The new buzzing venue of art’s life in London is an ever-changing exhibition. In the warehouses of the old brewery, there are now around a dozen spaces for arts exhibitions, no contributions required.

Brick Lane is not a museum to expose and polish centuries-old art pieces.

Far from the tomb-like silence that dominates the traditional arts museums, the new Kings Road’s exhibitions are flooded with boisterous art discussions that passers-by stop to eavesdrop.

A Mouveable Feast

Sited inside an oversized bookshelf, her legs crossed to fit the square, she can’t take her eyes off from the pictures in the opposite wall. Jessica Charleston, student-photographer, is waiting for success.

“That is a man’s shadow at moonlight”, she explains.

The photo in the middle of the wall is one of the major pieces of Jessica’s work displayed in the Loading Bay, her first public shared exhibition. In The Dray Walk, Brick Lane. — “Obviously”.

“There is so much going on of art wise here… this is the artiest street of London. It is inevitable”, she says.

Besides, the rent was a bargain. The so-called gallery is a vacant shop waiting for the new owner.

But “it is doing the job well”.

Brick Lane is attracting art collectors looking for the hastening exhibitions of unknown artists and Jessica made a lot of contacts.

Weekends are the bargain hunters’ time.

During the week Brick Lane’s shops and exhibitions get ready for them.

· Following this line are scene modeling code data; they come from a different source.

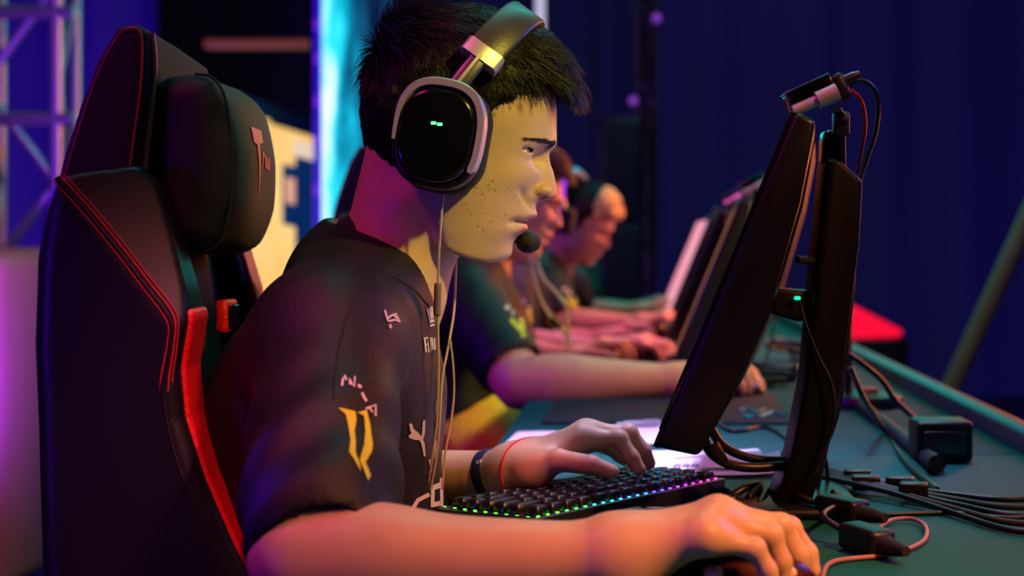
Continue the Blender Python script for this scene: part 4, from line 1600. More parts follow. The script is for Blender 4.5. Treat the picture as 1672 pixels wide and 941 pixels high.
X3 = ((1, 0, 0), (0, 1, 0), (0, 0, 1))
cable('thick black cable curving from the monitor underside to its stand, lower of two', [P(1148, 712, 1.42), P(1160, 738, 1.43), P(1185, 756, 1.44), P(1225, 764, 1.45), P(1290, 760, 1.46)], .0052)
cable('thick black cable curving from the monitor underside to its stand, upper of two', [P(1160, 700, 1.44), P(1178, 726, 1.45), P(1210, 744, 1.46), P(1250, 752, 1.47), P(1300, 752, 1.48)], .0048,
      ends=[(P(1172, 738, 1.42), (0.5, 0, -.86), (0, 1, 0), (.86, 0, .5))])
cable('thin black cable waving over the green cloth right of the nearest monitor', [TP(1172, 690, .003), TP(1190, 703, .003), TP(1215, 703, .003), TP(1245, 697, .003), TP(1270, 706, .003), TP(1296, 726, .003)], .0028)
cable('slim black cord hanging from the green power light of the monitor', [P(1306, 492, 1.43), P(1316, 530, 1.425), P(1336, 580, 1.42), P(1358, 628, 1.415), P(1362, 680, 1.415), P(1348, 730, 1.415), P(1330, 775, 1.41)], .0017)
cable('black cord looping beside the monitor stand down to the table', [P(1376, 560, 1.53), P(1374, 640, 1.53), P(1360, 700, 1.53), P(1346, 735, 1.53), P(1350, 765, 1.53), TP(1352, 790, .004)], .0026)
cable('wide flat black cable sleeve crossing the table diagonally', [TP(1402, 662, .006), TP(1440, 690, .006), TP(1480, 722, .006), TP(1512, 746, .008), TP(1530, 758, .014)], .011, mat('cable_sleeve', (24, 26, 40), .6))
cable('black cord sagging from behind the stand to the square power adapter', [P(1384, 578, 1.9), P(1410, 596, 1.92), P(1440, 622, 1.95), P(1462, 654, 1.96), P(1500, 690, 1.94)], .004)
cable('black cord running beside the cable sleeve towards the table edge', [P(1388, 600, 1.8), P(1410, 650, 1.82), TP(1446, 706, .004), TP(1480, 756, .004), TP(1530, 800, .004)], .0038)
bd = empty('cable_bundle', TP(1400, 785, .01), 'bundle of black cables with connectors running right from the monitor stand', 'cables')
for k in range(5):
    o = k * 3.0
    b = MB(); b.tube(spline([TP(1322, 764 + o, .010), TP(1360, 770 + o * 1.1, .012), TP(1400, 780 + o, .014), TP(1450, 789 + o * 1.2, .012), TP(1500, 800 + o * 1.6, .008), TP(1560, 808 + o * 2.6, .005), TP(1640, 816 + o * 4, .004), TP(1720, 812 + o * 5, .004)], 6), .0032, 8)
    b.build('cord', mat('brown_grey_cord', (30, 26, 22), .6) if k in (1, 3) else M['cable'], bd)
for u, v, a in ((1398, 778, .2), (1412, 788, .1), (1468, 790, .3), (1490, 800, .2)):
    b = MB(); b.box((-.014, -.009, -.008), (.016, .009, .008), .003, 2, frame(TP(u, v, .014), (math.cos(a), -math.sin(a), 0), (math.sin(a), math.cos(a), 0), (0, 0, 1))); b.build('connector', M['plastic'], bd)
keep_at(bd)
pa = empty('power_adapter', TP(1535, 755, 0), 'square black power adapter standing near the raised table edge', 'power adapter')
b = MB(); q = TP(1535, 752); b.box(q + (-.035, -.03, .001), q + (.035, .03, .052), .006, 3); b.build('case', M['plastic'], pa)
b = MB(); b.box(q + (-.026, -.0315, .012), q + (.026, -.0295, .04), .001); b.build('rating_plate', M['metal_dark'], pa)
keep_at(pa)
for lab, u, v, a in (('black socket strip piece lying on the cloth right of the mouse hand', 1378, 833, .9), ('black plug block lying nearest the frame edge right of the mouse hand', 1418, 882, 1.1)):
    o = empty('power_plug', TP(u, v), lab, 'plug', 'black plugs on the table')
    Mx = frame(TP(u, v, .012), (math.cos(a), -math.sin(a), 0), (math.sin(a), math.cos(a), 0), (0, 0, 1))
    b = MB(); b.box((-.03, -.013, -.0115), (.024, .013, .012), .005, 3, Mx); b.build('body', M['plastic'], o)
    b = MB(); b.lathe([(.001, 0), (.009, 0), (.0075, .012), (.0045, .03), (.001, .03)], 12, Mx @ frame((.023, 0, 0), (0, 1, 0), (0, 0, 1), (1, 0, 0))); b.build('strain_relief', M['rubber'], o)
    b = MB(); b.tube(spline([Mx[:3, 3] - Mx[:3, 0] * .03, Mx[:3, 3] - Mx[:3, 0] * .07 + (0, 0, .01), TP(u - 40, v - 62, .012), TP(u - 60, v - 80, .02)], 6), .003, 8); b.build('cord', M['cable'], o)
    keep_at(o)
cable('thin black cord lying straight right of the plug blocks', [TP(1410, 846, .003), TP(1450, 841, .003), TP(1500, 839, .003), TP(1560, 838, .003), TP(1640, 846, .003), TP(1720, 842, .003)], .0025)
cable('twisted black cable heap between keyboard and monitor stand', [TP(1150, 812, .004), TP(1180, 800, .01), TP(1200, 812, .012), TP(1180, 822, .006), TP(1212, 800, .018), TP(1240, 792, .02), TP(1222, 815, .01), TP(1250, 800, .014), TP(1240, 830, .006), TP(1275, 812, .004)], .0042)
cable('black cable with a grey plug lying against the keyboard back', [TP(1028, 838, .006), TP(1050, 833, .008), TP(1090, 832, .008), TP(1130, 826, .006), TP(1180, 818, .005)], .003, mat('slate_cord', (50, 50, 66), .4), ends=[(TP(1030, 838, .009), (0.9, .3, 0), (-.3, .9, 0), (0, 0, 1))])
cp = MB()  # coil of cord, teal stage light put into its colour
q = TP(1035, 862, .006)
cp.tube([q + (0.048 * math.cos(a), 0.036 * math.sin(a), .004 * math.sin(2 * a)) for a in np.linspace(0, 2 * PI * 1.9, 70)], .0034, 8)
o = cp.build('coiled_cable', mat('teal_lit_cord', (24, 150, 130), .25)); tag(o, 'glossy coil of cord, teal light painted in its colour, between the keyboard and the near wrist', 'cable')
# ------------------------------------------------------------------ the other players
def trans(x, y, z):
    return np.array(Matrix.Translation((x, y, z)))


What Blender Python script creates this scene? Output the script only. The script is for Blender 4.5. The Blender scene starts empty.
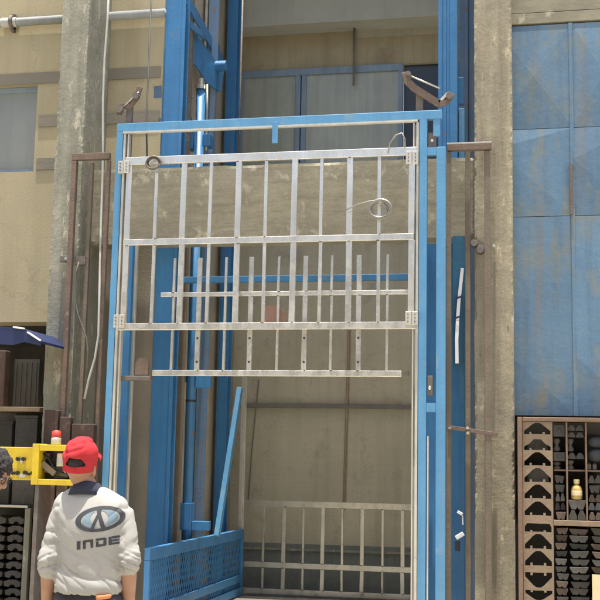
import bpy, bmesh, math, random
from mathutils import Vector, Matrix, noise
from mathutils.bvhtree import BVHTree
random.seed(7)
scene = bpy.context.scene
COL = scene.collection
rad = math.radians

# ------------------------------------------------------------------ camera
FPX, YAW, PITCH, ROLL = 1150.0, rad(11.8), rad(8.1), rad(1.12)
CAM = Vector((0, 0, 1.62))
fw = Vector((-math.sin(YAW) * math.cos(PITCH), math.cos(YAW) * math.cos(PITCH), math.sin(PITCH)))
r0 = Vector((math.cos(YAW), math.sin(YAW), 0)); u0 = r0.cross(fw)
rt = r0 * math.cos(ROLL) + u0 * math.sin(ROLL)
up = -r0 * math.sin(ROLL) + u0 * math.cos(ROLL)
cd = bpy.data.cameras.new('camera'); cam = bpy.data.objects.new('camera', cd); COL.objects.link(cam)
cd.sensor_width = 36; cd.lens = 36 * FPX / 600; cd.clip_end = 2000
M3 = Matrix((rt, up, -fw)).transposed()
cam.matrix_world = Matrix.Translation(CAM) @ M3.to_4x4()
scene.camera = cam

def P(x, y, Y):
    """point of the vertical plane Y = const that photo pixel (x, y) looks at"""
    d = rt * ((x - 300) / FPX) + up * (-(y - 300) / FPX) + fw
    return CAM + d * (Y / d.y)
def X(x, y, Y): return P(x, y, Y).x
def Z(x, y, Y): return P(x, y, Y).z
def V(x, y, z): return Vector((x, y, z))

# ------------------------------------------------------------------ world and light
SUN_EL, SUN_AZ = rad(85), Vector((0.10, -0.99))
w = bpy.data.worlds.new('World'); scene.world = w; w.use_nodes = True
nt = w.node_tree; bg = nt.nodes['Background']
sky = nt.nodes.new('ShaderNodeTexSky'); sky.sky_type = 'NISHITA'; sky.sun_disc = False
sky.sun_elevation = SUN_EL; sky.sun_rotation = math.atan2(SUN_AZ.x, SUN_AZ.y)
sky.dust_density = 4.5; sky.air_density = 0.85; sky.ozone_density = 0.6
nt.links.new(sky.outputs[0], bg.inputs[0]); bg.inputs[1].default_value = 0.15
sd = bpy.data.lights.new('sun', 'SUN'); sd.energy = 4.6; sd.angle = rad(0.55); sd.color = (1, 0.95, 0.87)
so = bpy.data.objects.new('sun', sd); COL.objects.link(so)
sv = Vector((SUN_AZ.x * math.cos(SUN_EL), SUN_AZ.y * math.cos(SUN_EL), math.sin(SUN_EL)))
so.rotation_euler = sv.to_track_quat('Z', 'Y').to_euler(); so.location = (0, 0, 30)
vs = scene.view_settings
scene.display_settings.display_device = 'sRGB'
vs.view_transform = 'Standard'; vs.look = 'None'; vs.exposure = 1.0; vs.gamma = 1; vs.use_curve_mapping = False

# ------------------------------------------------------------------ materials
MATS = {}
def mat(name, c1, c2=None, scale=4.0, rough=0.7, metal=0.0, bump=0.0, bscale=40.0, streak=0.0,
        spots=None, spz=0.8, sthr=0.62, sscale=6.0, detail=6, lo=0.35, hi=0.65, spec=0.5, grain=0.0, coat=0.0, soft=0.07, hst=0.0, chips=None, cthr=0.70, csc=30.0, crack=0.0):
    m = bpy.data.materials.new(name); m.use_nodes = True
    n = m.node_tree.nodes; L = m.node_tree.links
    b = n['Principled BSDF']
    b.inputs['Roughness'].default_value = rough; b.inputs['Metallic'].default_value = metal
    b.inputs['Specular IOR Level'].default_value = spec
    if coat: b.inputs['Coat Weight'].default_value = coat
    tc = n.new('ShaderNodeTexCoord'); src = tc.outputs['Object']
    c2 = c2 or tuple(x * 0.8 for x in c1)
    def nz(sc, det=detail, zs=1.0, rgh=0.6):
        mp = n.new('ShaderNodeMapping'); mp.inputs['Scale'].default_value = (sc, sc, sc * zs)
        L.new(src, mp.inputs[0])
        t = n.new('ShaderNodeTexNoise'); t.inputs['Scale'].default_value = 1; t.inputs['Detail'].default_value = det
        t.inputs['Roughness'].default_value = rgh
        L.new(mp.outputs[0], t.inputs['Vector']); return t
    def ramp(t, a, bb):
        r = n.new('ShaderNodeMapRange'); r.inputs[1].default_value = a; r.inputs[2].default_value = bb
        L.new(t.outputs[0], r.inputs[0]); return r
    def mix(fac, a, bb, fscale=1.0, mode='MIX'):
        x = n.new('ShaderNodeMix'); x.data_type = 'RGBA'; x.blend_type = mode
        if fac is not None:
            if fscale != 1.0:
                q = n.new('ShaderNodeMath'); q.operation = 'MULTIPLY'; q.inputs[1].default_value = fscale
                L.new(fac, q.inputs[0]); fac = q.outputs[0]
            L.new(fac, x.inputs[0])
        for i, v in ((6, a), (7, bb)):
            if isinstance(v, tuple): x.inputs[i].default_value = (*v, 1)
            else: L.new(v, x.inputs[i])
        return x.outputs[2]
    t = nz(scale); col = mix(ramp(t, lo, hi).outputs[0], tuple(c1), tuple(c2))
    if streak:
        s = nz(scale * 5, 4, 0.06); col = mix(ramp(s, 0.45, 0.75).outputs[0], col, tuple(x * 0.55 for x in c1), streak)
    if hst:
        s = nz(1.6, 5, 14.0); col = mix(ramp(s, 0.45, 0.7).outputs[0], col, tuple(x * 0.62 for x in c1), hst)
    if grain:
        g = nz(scale * 40, 3); col = mix(ramp(g, 0.4, 0.75).outputs[0], col, tuple(x * 0.5 for x in c2), grain)
    if spots:
        s = nz(sscale, 8, spz, 0.7); col = mix(ramp(s, sthr, sthr + soft).outputs[0], col, tuple(spots))
        rr = n.new('ShaderNodeMapRange'); rr.inputs[1].default_value = sthr; rr.inputs[2].default_value = sthr + soft
        rr.inputs[3].default_value = rough; rr.inputs[4].default_value = max(rough, 0.8)
        L.new(s.outputs[0], rr.inputs[0]); L.new(rr.outputs[0], b.inputs['Roughness'])
    if chips:
        s = nz(csc, 4, 0.5, 0.65); col = mix(ramp(s, cthr, cthr + 0.03).outputs[0], col, tuple(chips))
        s = nz(csc * 0.5, 3, 0.05, 0.6); col = mix(ramp(s, 0.60, 0.74).outputs[0], col, tuple(chips), 0.35)
    if crack:
        mp = n.new('ShaderNodeMapping'); L.new(src, mp.inputs[0])
        t_ = nz(3.0, 5); vm = n.new('ShaderNodeVectorMath'); vm.operation = 'MULTIPLY_ADD'; vm.inputs[1].default_value = (0.7, 0.7, 0.7)
        L.new(t_.outputs['Color'], vm.inputs[0]); L.new(mp.outputs[0], vm.inputs[2])
        vo = n.new('ShaderNodeTexVoronoi'); vo.feature = 'DISTANCE_TO_EDGE'; vo.inputs['Scale'].default_value = 0.55
        L.new(vm.outputs[0], vo.inputs['Vector'])
        q = n.new('ShaderNodeMapRange'); q.inputs[1].default_value = 0.0; q.inputs[2].default_value = 0.006; q.inputs[3].default_value = 1; q.inputs[4].default_value = 0
        L.new(vo.outputs['Distance'], q.inputs[0]); col = mix(q.outputs[0], col, tuple(x * 0.45 for x in c1), crack)
    L.new(col, b.inputs['Base Color'])
    if bump:
        t2 = nz(bscale, 8)
        bn = n.new('ShaderNodeBump'); bn.inputs['Strength'].default_value = bump; bn.inputs['Distance'].default_value = 0.02
        L.new(t2.outputs[0], bn.inputs['Height']); L.new(bn.outputs[0], b.inputs['Normal'])
    MATS[name] = m
    return m
def hx(r, g, b):   # sRGB 0-255 to linear
    f = lambda c: (c / 255 / 12.92) if c / 255 <= 0.04045 else ((c / 255 + 0.055) / 1.055) ** 2.4
    return (f(r), f(g), f(b))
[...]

“The street changes as the week progresses”, says Ludovic Wilson, a 24 year-old fashion-shop employee in the main street. “It starts rather quiet, but as the weekend approaches it becomes vibrant and busy”.

On Sunday, the fashion, bric-à-brac and food markets overwhelm The Dray Walk’s laid-back and spiritual way of living.

At 5 a.m., the street is already paved with stalls.

Later it will be busy with tourists and young people looking for a fashion or art bargain and trying the flavours of East London.

Brick Lane’s success is a double-edged sword.

“The rent is going up and the artists who came here in first place will be driven away”, says Marcus.

At the doorstep of city’s skyscrapers the town of artists can no longer be a twilight zone hidden from international businessmen in tie and tourists.

“As tourists come, the main stores will come too”, says Ludovic Wilson.

“It will lose its character. It won’t be Brick Lane anymore”.